Data shown
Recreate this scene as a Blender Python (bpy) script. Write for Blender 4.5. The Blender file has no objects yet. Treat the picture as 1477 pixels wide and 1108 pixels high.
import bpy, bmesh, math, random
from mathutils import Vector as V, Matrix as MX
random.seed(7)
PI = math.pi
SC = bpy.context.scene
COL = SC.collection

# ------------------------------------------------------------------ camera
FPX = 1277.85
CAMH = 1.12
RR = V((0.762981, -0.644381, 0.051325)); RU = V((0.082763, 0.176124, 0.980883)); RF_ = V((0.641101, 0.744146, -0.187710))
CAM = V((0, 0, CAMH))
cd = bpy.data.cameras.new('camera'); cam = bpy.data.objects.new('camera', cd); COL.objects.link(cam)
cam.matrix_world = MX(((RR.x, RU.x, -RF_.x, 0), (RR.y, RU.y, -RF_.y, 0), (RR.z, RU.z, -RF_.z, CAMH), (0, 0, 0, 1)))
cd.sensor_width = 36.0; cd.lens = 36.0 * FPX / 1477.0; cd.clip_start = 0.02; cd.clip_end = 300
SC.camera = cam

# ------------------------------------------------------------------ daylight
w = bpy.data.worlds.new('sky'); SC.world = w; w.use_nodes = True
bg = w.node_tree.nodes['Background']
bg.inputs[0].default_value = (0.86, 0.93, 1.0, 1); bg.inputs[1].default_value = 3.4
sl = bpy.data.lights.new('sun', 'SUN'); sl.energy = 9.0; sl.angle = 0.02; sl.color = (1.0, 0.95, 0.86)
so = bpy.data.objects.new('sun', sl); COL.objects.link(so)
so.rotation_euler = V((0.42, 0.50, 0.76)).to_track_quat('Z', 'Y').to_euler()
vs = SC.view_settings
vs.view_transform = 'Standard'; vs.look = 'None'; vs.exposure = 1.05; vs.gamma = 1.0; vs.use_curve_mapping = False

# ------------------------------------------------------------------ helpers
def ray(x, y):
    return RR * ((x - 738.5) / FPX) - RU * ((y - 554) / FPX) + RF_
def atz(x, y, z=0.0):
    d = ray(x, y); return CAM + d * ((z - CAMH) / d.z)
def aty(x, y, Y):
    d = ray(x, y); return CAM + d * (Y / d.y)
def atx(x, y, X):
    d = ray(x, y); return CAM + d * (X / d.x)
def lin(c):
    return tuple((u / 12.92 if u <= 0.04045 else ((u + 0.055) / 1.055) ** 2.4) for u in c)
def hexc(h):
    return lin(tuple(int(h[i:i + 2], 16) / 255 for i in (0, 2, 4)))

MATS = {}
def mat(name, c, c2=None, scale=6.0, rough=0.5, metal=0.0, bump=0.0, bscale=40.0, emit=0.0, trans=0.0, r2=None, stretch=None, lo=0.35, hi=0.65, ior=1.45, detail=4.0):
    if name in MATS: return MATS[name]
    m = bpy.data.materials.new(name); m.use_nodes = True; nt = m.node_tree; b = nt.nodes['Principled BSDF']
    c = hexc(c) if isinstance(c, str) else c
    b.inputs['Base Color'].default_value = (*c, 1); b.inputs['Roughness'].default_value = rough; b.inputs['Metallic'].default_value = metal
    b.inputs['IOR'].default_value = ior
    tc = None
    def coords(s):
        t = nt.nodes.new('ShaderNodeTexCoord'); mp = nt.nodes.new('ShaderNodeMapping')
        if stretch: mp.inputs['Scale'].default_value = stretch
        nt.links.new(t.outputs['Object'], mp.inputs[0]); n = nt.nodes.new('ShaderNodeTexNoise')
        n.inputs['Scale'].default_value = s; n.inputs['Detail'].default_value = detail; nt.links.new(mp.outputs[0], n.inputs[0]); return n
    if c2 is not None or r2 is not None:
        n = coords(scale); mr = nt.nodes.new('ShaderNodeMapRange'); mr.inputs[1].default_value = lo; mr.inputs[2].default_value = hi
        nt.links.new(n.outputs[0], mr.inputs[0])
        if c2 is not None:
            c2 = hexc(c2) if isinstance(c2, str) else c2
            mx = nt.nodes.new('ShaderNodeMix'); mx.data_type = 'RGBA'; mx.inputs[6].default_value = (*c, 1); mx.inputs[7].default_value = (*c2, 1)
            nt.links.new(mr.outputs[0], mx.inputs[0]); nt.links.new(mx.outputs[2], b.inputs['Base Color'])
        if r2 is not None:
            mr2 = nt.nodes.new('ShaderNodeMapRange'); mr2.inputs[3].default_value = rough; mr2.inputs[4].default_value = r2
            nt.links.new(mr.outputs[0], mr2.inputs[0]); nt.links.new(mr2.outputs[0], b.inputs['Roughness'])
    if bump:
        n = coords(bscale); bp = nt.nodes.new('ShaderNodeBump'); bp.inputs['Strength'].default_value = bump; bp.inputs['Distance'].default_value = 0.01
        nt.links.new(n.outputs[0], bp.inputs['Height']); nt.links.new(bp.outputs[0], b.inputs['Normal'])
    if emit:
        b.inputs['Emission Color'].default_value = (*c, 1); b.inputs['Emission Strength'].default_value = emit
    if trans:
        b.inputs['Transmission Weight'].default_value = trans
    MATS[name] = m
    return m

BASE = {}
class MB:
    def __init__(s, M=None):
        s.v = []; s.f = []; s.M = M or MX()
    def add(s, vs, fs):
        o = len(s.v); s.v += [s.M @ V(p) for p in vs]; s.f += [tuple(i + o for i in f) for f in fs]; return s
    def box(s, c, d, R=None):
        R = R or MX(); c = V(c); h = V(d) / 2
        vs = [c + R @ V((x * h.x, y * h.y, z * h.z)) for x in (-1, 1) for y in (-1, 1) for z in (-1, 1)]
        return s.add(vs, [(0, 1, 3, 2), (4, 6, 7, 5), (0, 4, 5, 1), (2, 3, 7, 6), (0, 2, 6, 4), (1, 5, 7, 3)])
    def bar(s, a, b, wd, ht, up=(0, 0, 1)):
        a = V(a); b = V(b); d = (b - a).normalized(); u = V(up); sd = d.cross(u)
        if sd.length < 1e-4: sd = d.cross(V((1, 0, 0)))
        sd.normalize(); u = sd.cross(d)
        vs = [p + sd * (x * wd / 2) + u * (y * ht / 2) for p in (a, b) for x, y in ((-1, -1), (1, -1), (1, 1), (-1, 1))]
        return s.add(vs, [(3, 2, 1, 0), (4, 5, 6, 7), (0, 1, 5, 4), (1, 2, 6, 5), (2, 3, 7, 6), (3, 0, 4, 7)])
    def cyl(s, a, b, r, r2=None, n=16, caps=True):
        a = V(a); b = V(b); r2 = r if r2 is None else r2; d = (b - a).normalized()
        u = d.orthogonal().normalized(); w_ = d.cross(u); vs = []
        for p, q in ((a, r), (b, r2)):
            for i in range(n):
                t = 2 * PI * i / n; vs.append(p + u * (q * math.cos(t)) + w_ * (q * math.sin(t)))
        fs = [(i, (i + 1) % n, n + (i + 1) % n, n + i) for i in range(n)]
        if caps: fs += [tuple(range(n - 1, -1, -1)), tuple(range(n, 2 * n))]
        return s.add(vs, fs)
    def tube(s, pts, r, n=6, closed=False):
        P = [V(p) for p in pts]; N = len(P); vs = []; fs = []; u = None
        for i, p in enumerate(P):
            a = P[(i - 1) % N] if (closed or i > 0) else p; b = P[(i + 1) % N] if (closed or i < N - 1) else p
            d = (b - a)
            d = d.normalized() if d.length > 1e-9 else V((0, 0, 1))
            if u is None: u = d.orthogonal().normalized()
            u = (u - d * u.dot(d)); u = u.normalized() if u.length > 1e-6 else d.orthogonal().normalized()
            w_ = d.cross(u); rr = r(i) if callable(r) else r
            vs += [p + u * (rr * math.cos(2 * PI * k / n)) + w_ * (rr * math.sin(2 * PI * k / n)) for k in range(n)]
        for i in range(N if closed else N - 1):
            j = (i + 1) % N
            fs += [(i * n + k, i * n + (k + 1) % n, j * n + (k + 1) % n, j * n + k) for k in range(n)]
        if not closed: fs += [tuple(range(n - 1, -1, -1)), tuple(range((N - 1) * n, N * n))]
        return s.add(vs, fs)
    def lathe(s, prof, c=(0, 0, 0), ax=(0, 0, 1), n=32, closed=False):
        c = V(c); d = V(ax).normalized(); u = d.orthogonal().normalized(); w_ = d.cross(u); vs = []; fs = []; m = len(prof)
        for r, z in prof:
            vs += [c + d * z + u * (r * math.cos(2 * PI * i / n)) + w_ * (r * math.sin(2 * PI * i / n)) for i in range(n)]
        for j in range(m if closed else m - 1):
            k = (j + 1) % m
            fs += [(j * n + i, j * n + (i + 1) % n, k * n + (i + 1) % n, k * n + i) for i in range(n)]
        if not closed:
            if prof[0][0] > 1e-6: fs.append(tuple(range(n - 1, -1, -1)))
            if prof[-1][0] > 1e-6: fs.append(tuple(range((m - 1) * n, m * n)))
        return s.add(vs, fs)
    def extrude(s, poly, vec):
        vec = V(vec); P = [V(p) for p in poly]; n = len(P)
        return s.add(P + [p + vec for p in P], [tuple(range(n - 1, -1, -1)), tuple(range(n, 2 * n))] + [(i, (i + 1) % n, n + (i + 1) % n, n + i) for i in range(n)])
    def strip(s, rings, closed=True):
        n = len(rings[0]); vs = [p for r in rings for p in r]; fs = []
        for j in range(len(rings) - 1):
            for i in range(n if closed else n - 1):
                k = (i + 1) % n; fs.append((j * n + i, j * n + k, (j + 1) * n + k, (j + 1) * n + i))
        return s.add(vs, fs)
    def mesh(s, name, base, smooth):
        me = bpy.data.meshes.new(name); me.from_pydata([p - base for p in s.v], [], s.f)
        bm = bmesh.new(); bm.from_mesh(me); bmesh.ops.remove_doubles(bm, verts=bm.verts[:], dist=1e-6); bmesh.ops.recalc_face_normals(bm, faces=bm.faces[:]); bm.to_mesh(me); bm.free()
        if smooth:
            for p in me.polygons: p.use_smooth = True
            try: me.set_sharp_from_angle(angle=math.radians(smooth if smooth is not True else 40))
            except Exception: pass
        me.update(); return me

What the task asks
Set down verbatim only the lines between the start of the data above and the line with "COL = SC.collection", both boundaries included.

Reply
Recreate this scene as a Blender Python (bpy) script. Write for Blender 4.5. The Blender file has no objects yet. Treat the picture as 1477 pixels wide and 1108 pixels high.
import bpy, bmesh, math, random
from mathutils import Vector as V, Matrix as MX
random.seed(7)
PI = math.pi
SC = bpy.context.scene
COL = SC.collection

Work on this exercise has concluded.